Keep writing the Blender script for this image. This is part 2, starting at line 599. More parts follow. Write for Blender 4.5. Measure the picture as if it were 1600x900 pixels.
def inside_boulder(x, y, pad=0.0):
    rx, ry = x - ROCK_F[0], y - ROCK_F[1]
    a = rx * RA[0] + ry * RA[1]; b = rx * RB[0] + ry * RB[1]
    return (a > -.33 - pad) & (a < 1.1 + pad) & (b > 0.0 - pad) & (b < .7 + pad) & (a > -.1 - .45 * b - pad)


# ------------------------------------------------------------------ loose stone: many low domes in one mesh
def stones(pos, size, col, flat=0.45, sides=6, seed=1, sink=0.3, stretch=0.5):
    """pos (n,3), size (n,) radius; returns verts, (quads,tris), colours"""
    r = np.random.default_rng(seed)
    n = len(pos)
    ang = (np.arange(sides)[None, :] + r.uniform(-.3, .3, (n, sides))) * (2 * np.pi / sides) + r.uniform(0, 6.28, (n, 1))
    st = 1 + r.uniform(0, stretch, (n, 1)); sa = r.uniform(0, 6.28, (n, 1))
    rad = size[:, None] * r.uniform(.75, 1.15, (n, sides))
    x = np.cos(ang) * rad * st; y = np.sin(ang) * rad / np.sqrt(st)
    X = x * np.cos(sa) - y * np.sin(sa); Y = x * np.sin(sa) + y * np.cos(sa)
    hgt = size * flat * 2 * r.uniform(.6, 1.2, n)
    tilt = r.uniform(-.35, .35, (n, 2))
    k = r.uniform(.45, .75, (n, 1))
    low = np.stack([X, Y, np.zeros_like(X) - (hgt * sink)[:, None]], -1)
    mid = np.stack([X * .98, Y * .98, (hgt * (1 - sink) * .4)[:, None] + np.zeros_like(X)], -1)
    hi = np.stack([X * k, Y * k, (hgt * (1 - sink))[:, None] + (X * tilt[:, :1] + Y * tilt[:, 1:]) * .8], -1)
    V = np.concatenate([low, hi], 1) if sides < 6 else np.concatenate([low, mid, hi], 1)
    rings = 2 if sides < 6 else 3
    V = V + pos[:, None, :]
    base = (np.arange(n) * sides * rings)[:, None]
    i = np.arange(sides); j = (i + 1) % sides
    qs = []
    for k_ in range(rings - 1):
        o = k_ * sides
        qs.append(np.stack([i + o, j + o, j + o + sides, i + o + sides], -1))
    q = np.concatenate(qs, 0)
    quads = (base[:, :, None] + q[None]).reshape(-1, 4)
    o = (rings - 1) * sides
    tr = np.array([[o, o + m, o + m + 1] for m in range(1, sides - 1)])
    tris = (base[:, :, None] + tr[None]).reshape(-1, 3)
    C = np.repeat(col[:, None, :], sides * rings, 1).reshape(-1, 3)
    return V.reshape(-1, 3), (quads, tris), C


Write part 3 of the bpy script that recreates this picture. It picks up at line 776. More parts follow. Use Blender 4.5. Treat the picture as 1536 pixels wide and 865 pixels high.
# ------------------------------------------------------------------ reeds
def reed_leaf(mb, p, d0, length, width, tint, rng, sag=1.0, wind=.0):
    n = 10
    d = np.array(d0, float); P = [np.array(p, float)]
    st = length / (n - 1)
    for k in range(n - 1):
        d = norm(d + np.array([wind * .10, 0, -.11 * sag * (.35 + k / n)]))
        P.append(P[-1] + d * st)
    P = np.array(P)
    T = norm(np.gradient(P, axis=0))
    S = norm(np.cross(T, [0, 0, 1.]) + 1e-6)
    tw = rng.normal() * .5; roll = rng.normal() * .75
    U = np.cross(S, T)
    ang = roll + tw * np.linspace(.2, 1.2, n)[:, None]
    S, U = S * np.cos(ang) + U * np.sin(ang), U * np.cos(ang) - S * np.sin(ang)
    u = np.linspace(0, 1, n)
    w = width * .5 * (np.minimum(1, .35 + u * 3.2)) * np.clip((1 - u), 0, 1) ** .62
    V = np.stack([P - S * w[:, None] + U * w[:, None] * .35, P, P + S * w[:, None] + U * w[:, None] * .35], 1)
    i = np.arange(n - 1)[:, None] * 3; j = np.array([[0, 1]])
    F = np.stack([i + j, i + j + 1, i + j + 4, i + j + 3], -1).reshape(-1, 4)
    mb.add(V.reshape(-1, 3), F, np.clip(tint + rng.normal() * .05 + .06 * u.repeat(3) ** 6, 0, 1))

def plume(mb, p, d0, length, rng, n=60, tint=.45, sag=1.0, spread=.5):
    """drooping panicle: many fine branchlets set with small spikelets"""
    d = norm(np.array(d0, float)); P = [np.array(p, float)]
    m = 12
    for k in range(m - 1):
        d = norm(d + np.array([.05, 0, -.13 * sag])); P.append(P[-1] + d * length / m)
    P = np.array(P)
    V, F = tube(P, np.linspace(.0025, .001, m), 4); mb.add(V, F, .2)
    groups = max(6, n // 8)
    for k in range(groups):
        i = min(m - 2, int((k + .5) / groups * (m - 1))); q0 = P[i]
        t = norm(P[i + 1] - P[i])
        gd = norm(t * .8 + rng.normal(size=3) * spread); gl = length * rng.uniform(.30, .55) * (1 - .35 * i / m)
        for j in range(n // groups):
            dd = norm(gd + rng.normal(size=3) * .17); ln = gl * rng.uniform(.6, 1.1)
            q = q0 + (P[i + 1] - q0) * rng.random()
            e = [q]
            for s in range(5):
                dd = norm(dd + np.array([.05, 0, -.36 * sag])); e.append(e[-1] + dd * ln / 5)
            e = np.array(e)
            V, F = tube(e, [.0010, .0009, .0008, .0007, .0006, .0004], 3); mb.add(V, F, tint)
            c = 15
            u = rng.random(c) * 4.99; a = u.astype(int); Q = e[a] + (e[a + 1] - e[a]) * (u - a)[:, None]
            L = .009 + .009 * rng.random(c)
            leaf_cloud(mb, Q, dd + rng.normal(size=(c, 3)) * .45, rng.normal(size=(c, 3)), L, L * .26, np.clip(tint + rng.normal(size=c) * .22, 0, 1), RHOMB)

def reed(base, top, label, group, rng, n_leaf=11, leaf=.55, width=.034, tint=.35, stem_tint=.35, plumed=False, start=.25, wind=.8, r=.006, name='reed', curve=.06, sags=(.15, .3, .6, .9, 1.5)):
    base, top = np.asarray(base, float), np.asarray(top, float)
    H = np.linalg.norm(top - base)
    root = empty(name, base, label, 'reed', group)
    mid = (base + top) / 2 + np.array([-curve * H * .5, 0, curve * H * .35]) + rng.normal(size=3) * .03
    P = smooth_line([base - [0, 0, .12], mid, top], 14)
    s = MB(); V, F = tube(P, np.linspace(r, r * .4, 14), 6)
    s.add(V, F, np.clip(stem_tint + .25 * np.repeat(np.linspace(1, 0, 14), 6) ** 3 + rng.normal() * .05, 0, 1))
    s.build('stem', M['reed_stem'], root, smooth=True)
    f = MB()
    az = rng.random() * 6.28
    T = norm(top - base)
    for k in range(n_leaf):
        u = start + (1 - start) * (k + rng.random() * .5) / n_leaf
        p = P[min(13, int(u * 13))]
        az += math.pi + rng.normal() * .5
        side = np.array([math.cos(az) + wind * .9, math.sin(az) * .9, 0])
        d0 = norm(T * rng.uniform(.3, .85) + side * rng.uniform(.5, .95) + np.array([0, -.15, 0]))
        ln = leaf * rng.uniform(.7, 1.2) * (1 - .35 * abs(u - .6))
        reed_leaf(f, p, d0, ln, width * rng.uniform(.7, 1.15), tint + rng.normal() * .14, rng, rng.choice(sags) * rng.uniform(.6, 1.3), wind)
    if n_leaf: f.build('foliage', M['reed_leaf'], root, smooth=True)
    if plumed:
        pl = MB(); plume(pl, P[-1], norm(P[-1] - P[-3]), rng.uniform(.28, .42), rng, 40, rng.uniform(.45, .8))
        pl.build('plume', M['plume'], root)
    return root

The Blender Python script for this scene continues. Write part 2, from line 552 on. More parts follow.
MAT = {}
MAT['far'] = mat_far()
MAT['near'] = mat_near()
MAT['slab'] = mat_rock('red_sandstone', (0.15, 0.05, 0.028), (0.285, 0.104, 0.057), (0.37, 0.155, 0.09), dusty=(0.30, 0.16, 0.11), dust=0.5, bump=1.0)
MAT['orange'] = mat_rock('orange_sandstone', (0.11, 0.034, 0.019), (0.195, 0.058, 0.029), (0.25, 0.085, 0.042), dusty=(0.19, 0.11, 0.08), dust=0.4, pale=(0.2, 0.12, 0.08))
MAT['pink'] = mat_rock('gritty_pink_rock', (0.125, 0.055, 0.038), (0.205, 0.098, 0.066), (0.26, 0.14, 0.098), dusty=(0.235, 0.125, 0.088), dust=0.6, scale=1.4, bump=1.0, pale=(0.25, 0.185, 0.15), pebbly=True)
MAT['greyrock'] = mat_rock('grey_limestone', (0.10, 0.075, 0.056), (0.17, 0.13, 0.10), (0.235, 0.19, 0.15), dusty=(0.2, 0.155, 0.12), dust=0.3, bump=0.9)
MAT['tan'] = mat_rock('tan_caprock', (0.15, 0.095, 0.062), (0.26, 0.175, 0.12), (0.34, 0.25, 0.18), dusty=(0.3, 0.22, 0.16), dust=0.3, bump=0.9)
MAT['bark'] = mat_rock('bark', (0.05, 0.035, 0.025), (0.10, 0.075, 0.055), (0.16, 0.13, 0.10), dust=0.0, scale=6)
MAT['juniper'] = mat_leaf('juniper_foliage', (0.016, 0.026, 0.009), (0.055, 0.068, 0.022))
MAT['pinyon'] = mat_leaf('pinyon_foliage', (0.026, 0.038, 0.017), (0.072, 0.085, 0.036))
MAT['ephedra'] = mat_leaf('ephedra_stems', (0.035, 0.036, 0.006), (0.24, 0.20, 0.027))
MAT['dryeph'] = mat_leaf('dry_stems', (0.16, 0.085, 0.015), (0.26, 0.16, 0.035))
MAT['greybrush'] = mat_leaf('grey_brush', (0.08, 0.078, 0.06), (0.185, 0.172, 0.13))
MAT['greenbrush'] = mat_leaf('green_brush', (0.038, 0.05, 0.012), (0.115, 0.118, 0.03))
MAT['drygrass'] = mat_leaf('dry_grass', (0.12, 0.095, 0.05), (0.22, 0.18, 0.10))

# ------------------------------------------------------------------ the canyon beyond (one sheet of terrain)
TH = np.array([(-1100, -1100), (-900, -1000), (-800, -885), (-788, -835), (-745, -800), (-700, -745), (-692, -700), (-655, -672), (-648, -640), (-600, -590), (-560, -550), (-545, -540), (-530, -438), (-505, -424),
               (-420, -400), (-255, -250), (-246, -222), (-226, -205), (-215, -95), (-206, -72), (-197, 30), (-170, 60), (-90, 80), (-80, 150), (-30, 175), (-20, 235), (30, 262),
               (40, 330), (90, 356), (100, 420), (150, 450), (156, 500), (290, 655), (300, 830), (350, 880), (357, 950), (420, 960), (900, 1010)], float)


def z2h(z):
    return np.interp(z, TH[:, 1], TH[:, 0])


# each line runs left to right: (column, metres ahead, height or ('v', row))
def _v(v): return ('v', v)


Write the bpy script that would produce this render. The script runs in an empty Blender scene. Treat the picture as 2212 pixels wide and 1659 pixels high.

> OBJECTIVE
Show every line above in which the word "More" occurs.

> OUTPUT OF THE TASK
Keep writing the Blender script for this image. This is part 2, starting at line 599. More parts follow. Write for Blender 4.5. Measure the picture as if it were 1600x900 pixels.
Write part 3 of the bpy script that recreates this picture. It picks up at line 776. More parts follow. Use Blender 4.5. Treat the picture as 1536 pixels wide and 865 pixels high.
The Blender Python script for this scene continues. Write part 2, from line 552 on. More parts follow.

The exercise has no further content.